"A mestiçagem é uma pedra de toque na compreensão da sociedade brasileira. Isso porque esse “ser mestiço” foi e continua sendo uma condição definidora e inquestionável do Brasil. Durante a vigência da escravidão neste que foi o país que mais recebeu africanos escravizados e o último a abolir a escravatura, a mestiçagem começou como um ato de violência. Violência de gênero e raça, que acabou complexificando tudo o que existia entre os dois polos sociais que sustentavam o Brasil colonial: escravizados e seus proprietários. E desde cedo, a miscigenação se tornou uma realidade na organização social e racial do Brasil.
A questão é que o pardo sempre foi uma categoria sociorracial flexível. Se por um lado ela pressupunha uma ascendência mestiça, não se tratava de uma mestiçagem necessariamente composta por sujeitos com a mesma pertença racial. A depender do período e da região do país, pardo poderia designar pessoas com ascendência e características físicas significativamente distintas. Mas há algo que não muda quando falamos de pessoas pardas em qualquer momento da história brasileira: estamos sempre tratando de não brancos.

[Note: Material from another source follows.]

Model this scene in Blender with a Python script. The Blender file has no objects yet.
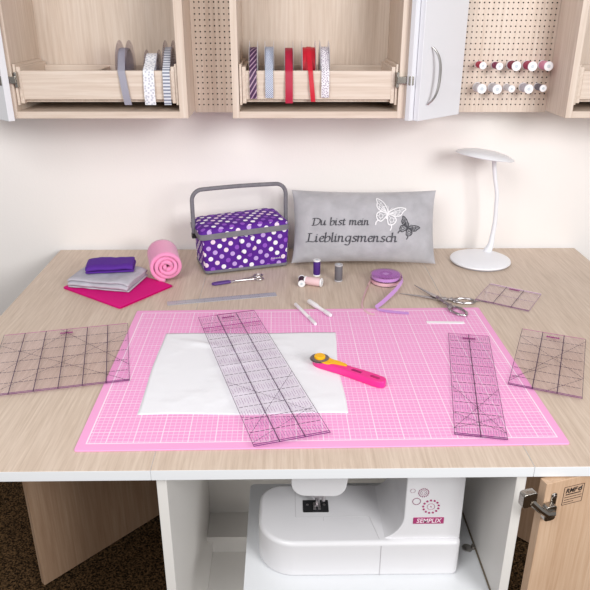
import bpy, bmesh, math, random
from mathutils import Vector, Matrix, noise
random.seed(7)
PI = math.pi
sc = bpy.context.scene
H = 0.76                       # height of the worktop above the floor; z below is measured from the worktop
# ------------------------------------------------------------------ camera
cam = bpy.data.cameras.new('camera'); camo = bpy.data.objects.new('camera', cam)
sc.collection.objects.link(camo); sc.camera = camo
cam.sensor_width = 36.0; cam.lens = 40.93; cam.clip_start = 0.02
def look(p, yw, r):
    cy, sy = math.cos(yw), math.sin(yw)
    f = Vector((sy*math.cos(p), cy*math.cos(p), -math.sin(p)))
    rt = Vector((cy, -sy, 0)); up = rt.cross(f)
    r2 = rt*math.cos(r)+up*math.sin(r); u2 = -rt*math.sin(r)+up*math.cos(r)
    return Matrix((r2, u2, -f)).transposed()
M4 = look(0.405999, 0.0174178, 0.0019295).to_4x4()
M4.translation = Vector((-0.07167, -1.01531, 0.73816+H))
camo.matrix_world = M4
# ------------------------------------------------------------------ world, lights, exposure
w = bpy.data.worlds.new('studio'); sc.world = w; w.use_nodes = True
w.node_tree.nodes['Background'].inputs[0].default_value = (1, .99, .985, 1)
w.node_tree.nodes['Background'].inputs[1].default_value = 0.32
def area(name, loc, target, size, power, col=(1, .995, .99)):
    l = bpy.data.lights.new(name, 'AREA'); l.shape = 'SQUARE'; l.size = size; l.energy = power; l.color = col
    o = bpy.data.objects.new(name, l); sc.collection.objects.link(o)
    o.location = Vector(loc)+Vector((0, 0, H))
    d = Vector(target)-Vector(loc); o.rotation_euler = d.to_track_quat('-Z', 'Y').to_euler()
area('softbox_left', (-0.9, -1.3, 1.6), (-.1, .5, .1), 1.2, 28)
area('softbox_side', (1.5, -1.9, 1.2), (0, 1.0, .25), 1.1, 57)
vs = sc.view_settings
vs.view_transform = 'Standard'; vs.look = 'None'; vs.gamma = 1; vs.use_curve_mapping = False
vs.exposure = 0.12
# ------------------------------------------------------------------ materials
def lin(h):
    h = h.lstrip('#'); out = []
    for i in (0, 2, 4):
        c = int(h[i:i+2], 16)/255
        out.append(c/12.92 if c <= .04045 else ((c+.055)/1.055)**2.4)
    return (*out, 1)
def mat(name):
    m = bpy.data.materials.new(name); m.use_nodes = True
    nt = m.node_tree; return m, nt, nt.nodes['Principled BSDF']
def plain(name, col, rough=.5, metal=0, bump=0, bscale=300, spec=.5, sheen=0, vary=0):
    m, nt, b = mat(name)
    b.inputs['Base Color'].default_value = lin(col); b.inputs['Roughness'].default_value = rough
    b.inputs['Metallic'].default_value = metal; b.inputs['Specular IOR Level'].default_value = spec
    if sheen:
        b.inputs['Sheen Weight'].default_value = sheen
    if bump or vary:
        tc = nt.nodes.new('ShaderNodeTexCoord'); n = nt.nodes.new('ShaderNodeTexNoise')
        n.inputs['Scale'].default_value = bscale; n.inputs['Detail'].default_value = 3
        nt.links.new(tc.outputs['Object'], n.inputs['Vector'])
        if bump:
            bp = nt.nodes.new('ShaderNodeBump'); bp.inputs['Strength'].default_value = bump; bp.inputs['Distance'].default_value = .002
            nt.links.new(n.outputs['Fac'], bp.inputs['Height']); nt.links.new(bp.outputs['Normal'], b.inputs['Normal'])
        if vary:
            n2 = nt.nodes.new('ShaderNodeTexNoise'); n2.inputs['Scale'].default_value = bscale*.1
            n2.inputs['Detail'].default_value = 5
            nt.links.new(tc.outputs['Object'], n2.inputs['Vector'])
            mx = nt.nodes.new('ShaderNodeHueSaturation'); mx.inputs['Color'].default_value = lin(col)
            mr = nt.nodes.new('ShaderNodeMapRange'); mr.inputs['From Min'].default_value = .3; mr.inputs['From Max'].default_value = .7
            mr.inputs['To Min'].default_value = 1-vary; mr.inputs['To Max'].default_value = 1+vary
            nt.links.new(n2.outputs['Fac'], mr.inputs['Value']); nt.links.new(mr.outputs[0], mx.inputs['Value'])
            nt.links.new(mx.outputs[0], b.inputs['Base Color'])
    return m
def wood(name, c0, c1, c2, axis, rough=.45, freq=1.7, ln=4.5, mixf=.35):
    m, nt, b = mat(name); L = nt.links.new
    tc = nt.nodes.new('ShaderNodeTexCoord'); mp = nt.nodes.new('ShaderNodeMapping')
    s = [70*freq]*3; s['xyz'.index(axis)] = ln
    mp.inputs['Scale'].default_value = s; L(tc.outputs['Object'], mp.inputs['Vector'])
    n = nt.nodes.new('ShaderNodeTexNoise'); n.inputs['Scale'].default_value = 1.0; n.inputs['Detail'].default_value = 6
    n.inputs['Roughness'].default_value = .65; n.inputs['Distortion'].default_value = .35
    L(mp.outputs[0], n.inputs['Vector'])
    mp2 = nt.nodes.new('ShaderNodeMapping'); s2 = [11]*3; s2['xyz'.index(axis)] = .9; mp2.inputs['Scale'].default_value = s2
    L(tc.outputs['Object'], mp2.inputs['Vector'])
    n2 = nt.nodes.new('ShaderNodeTexNoise'); n2.inputs['Scale'].default_value = 1; n2.inputs['Detail'].default_value = 3
    n2.inputs['Distortion'].default_value = .6
    L(mp2.outputs[0], n2.inputs['Vector'])
    mx = nt.nodes.new('ShaderNodeMix'); mx.inputs[0].default_value = mixf
    L(n.outputs['Fac'], mx.inputs[2]); L(n2.outputs['Fac'], mx.inputs[3])
    r = nt.nodes.new('ShaderNodeValToRGB'); e = r.color_ramp.elements
    e[0].position = .34; e[0].color = lin(c0); e[1].position = .66; e[1].color = lin(c2)
    k = e.new(.5); k.color = lin(c1)
    L(mx.outputs[0], r.inputs['Fac']); L(r.outputs['Color'], b.inputs['Base Color'])
    b.inputs['Roughness'].default_value = rough; b.inputs['Specular IOR Level'].default_value = .35
    bp = nt.nodes.new('ShaderNodeBump'); bp.inputs['Strength'].default_value = .08; bp.inputs['Distance'].default_value = .001
    L(n.outputs['Fac'], bp.inputs['Height']); L(bp.outputs['Normal'], b.inputs['Normal'])
    return m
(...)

As múltiplas formas de mestiçagem no Brasil atravessaram o tempo e seguem sendo uma chave fundamental de compreensão do país. Num contexto em que ações afirmativas e políticas públicas de reparação histórica passaram a ser desenhadas e implementadas — graças à luta dos movimentos negros —, entender quem é pardo se tornou urgente para compreender grande parte da complexidade que organiza as relações raciais brasileiras na atualidade.
Justamente por isso, o livro A questão do pardo no Brasil chega em hora propícia. Escrito por importantes nomes dos estudos sobre relações raciais, o que temos em mãos são retratos da pluralidade e da complexidade do que significa ser pardo no Brasil do século xxi. Retratos que tratam da vida da maior parcela da população brasileira e que permitem uma revisitação crítica da nossa história. E, por ambas as razões, é um livro que interessa a todos/as nós."